The Penguin Book of Spanish Verse starts by saying ‘Nobody of lyrical poetry is so seriously underestimated by British readers as the Spanish.’ Later it goes ‘Much of Cervantes’s poetry that appears in Don Quixote and in the Exemplary Novels is mediocre. One or two light and traditional pieces, however, have charm’

These two sentences illustrate well the quality of the book: a great effort to encompass all Spanish poetry throughout ten centuries that is obviously doomed to failure.
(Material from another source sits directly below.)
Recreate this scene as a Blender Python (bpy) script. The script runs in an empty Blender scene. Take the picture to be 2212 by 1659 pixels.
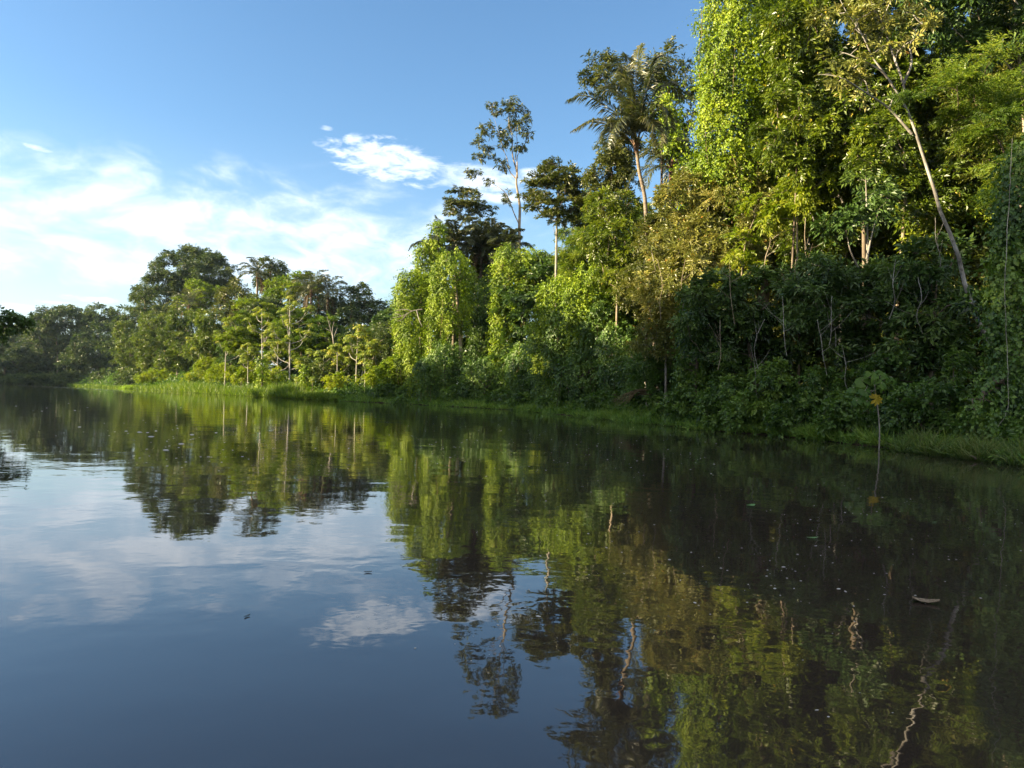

However, having such a good summary of Spanish poetry in 644 pages, in a parallel text edition, has a merit in itself.

However, the author emphatically states in his Introduction: ‘The prose translations on each facing page aim at no literary merit; they are intended purely as aids to the reading of the Spanish.’ And I can not agree more on this.


For a link to this book, please write a comment.

Comic poetry in Golden Age Spain

In Golden Age Spain, most major “serious” poets also wrote superb and exuberant comic verse. Cervantes, Quevedo and Góngora are but three examples.

1. Cervantes

In his book Cervantes and the Burlesque Sonnet, author Adrienne Laskier Martín seeks ‘to contribute to a new understanding and reappraisal of Cervantes as both an accomplished poet and a comic genius. Indeed, these poems reveal the model of comicity that Cervantes utilizes in his masterpiece of humor, Don Quixote.’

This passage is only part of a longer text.